Won’t you talk with me / Spend some time and give me life. 2023 (SOLD)

Collage on off-white Rivoli paper backed with foam board. Again the two sets of chairs: one in color, the other in black and white, printed on acetate. Also printed on acetate are hand written lyrics from a song by the artists’s father: “Wont you talk with me / Spend some time and give me life.” The colored chairs have leaf stickers from the John Derian sticker book colored black by archival black ink pens and archival water soluble black wax pastel. A clipping of a child carrying a protest sign came from a book entitled WHY WE MARCH - SIGNS OF PROTEST AND HOPE published in 2017 that captures protest signs people made for the Women’s March on January 21st 2017. Seated in the black and white chairs from left to right is a cutting from a book called CHILDREN DRAW AND TELL - AN INTRODUCTION TO THE PROJECTIVE USES OF CHILDREN’S HUMAN FIGURE DRAWINGS by Marvin Klepsch and Laura Logie published in 1982. The book shows children’s drawings with analysis by the two adult writers.

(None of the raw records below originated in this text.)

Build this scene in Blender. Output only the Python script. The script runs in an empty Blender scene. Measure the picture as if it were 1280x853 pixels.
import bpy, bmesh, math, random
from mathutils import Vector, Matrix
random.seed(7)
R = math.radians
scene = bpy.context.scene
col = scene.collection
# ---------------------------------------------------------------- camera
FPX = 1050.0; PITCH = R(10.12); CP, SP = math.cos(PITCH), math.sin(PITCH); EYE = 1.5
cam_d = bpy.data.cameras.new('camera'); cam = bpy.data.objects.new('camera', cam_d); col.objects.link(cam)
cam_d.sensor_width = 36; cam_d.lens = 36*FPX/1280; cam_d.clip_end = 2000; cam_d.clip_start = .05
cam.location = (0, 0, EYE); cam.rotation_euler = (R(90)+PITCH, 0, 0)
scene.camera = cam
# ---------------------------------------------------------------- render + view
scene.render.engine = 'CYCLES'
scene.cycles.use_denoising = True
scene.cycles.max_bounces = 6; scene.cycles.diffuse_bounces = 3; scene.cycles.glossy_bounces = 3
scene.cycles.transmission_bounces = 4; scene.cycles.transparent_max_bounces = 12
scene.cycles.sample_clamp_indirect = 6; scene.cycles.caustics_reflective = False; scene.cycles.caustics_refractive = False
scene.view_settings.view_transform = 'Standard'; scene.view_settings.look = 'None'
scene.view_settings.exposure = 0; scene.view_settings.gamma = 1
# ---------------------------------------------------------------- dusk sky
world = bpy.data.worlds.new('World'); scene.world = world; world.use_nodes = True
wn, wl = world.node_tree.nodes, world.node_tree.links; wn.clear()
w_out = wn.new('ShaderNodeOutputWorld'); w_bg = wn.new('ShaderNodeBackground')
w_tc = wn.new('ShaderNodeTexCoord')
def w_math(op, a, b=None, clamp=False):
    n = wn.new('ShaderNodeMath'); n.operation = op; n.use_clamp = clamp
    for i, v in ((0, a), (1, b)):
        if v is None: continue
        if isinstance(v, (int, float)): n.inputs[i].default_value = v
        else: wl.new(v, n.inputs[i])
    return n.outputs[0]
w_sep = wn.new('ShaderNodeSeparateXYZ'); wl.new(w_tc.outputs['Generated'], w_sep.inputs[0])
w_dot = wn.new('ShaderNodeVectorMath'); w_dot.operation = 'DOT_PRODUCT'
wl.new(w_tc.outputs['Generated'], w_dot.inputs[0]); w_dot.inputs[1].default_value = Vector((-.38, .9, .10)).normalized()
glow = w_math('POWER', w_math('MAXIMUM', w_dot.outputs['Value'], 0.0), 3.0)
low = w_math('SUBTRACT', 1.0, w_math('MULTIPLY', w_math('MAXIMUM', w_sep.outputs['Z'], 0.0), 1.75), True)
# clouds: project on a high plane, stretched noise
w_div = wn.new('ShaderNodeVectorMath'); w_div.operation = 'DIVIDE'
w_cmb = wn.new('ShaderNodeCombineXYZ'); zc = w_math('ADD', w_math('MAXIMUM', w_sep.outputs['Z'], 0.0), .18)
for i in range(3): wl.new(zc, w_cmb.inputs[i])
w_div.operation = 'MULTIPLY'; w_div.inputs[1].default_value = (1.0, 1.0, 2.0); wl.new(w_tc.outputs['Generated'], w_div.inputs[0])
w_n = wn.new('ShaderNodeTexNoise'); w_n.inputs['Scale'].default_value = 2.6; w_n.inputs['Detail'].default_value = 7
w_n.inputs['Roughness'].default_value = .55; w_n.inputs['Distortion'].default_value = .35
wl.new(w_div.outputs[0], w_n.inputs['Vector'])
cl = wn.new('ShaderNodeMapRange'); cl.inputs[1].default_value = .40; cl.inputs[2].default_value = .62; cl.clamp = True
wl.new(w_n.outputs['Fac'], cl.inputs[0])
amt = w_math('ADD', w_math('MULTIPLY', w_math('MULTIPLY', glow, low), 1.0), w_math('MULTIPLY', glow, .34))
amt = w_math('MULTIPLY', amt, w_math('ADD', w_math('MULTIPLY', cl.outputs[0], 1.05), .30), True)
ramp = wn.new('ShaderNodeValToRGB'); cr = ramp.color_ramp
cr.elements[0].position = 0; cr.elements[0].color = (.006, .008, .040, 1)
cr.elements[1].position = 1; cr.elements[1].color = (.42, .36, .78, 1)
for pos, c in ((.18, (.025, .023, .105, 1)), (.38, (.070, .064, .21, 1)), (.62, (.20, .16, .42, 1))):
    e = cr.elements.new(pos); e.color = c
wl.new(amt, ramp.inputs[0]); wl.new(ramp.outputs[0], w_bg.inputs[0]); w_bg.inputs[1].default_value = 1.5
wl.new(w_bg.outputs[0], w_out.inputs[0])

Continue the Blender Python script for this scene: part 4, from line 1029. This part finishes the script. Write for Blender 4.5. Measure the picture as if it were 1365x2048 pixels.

The child’s drawing that Niamh chose is analyzed as such: first The Drawer is described “Boy, 14, mildly retarded; requires special education but, since none is available to him, has to attend regular class in which he always participates” this is then followed by The Projection “Overall Impression: Insignificance, shyness, smallness” and it goes on.The text written above the boy’s drawing is his imagined thought (seen in piece 4): “...nobody sees me at all.” Niamh: “I related with that projection and felt I wanted to bring the boy into my creative world.” Next in line is a drawing with black ink on cotton of an androgynous pondering face, next another flower sticker drawn over with a black pen and finally a copy of an Andy Warhol pencil drawing that Niamh has uses repeatedly in her work. Niamh calls them walnuts. Andy believed he was drawing fruit.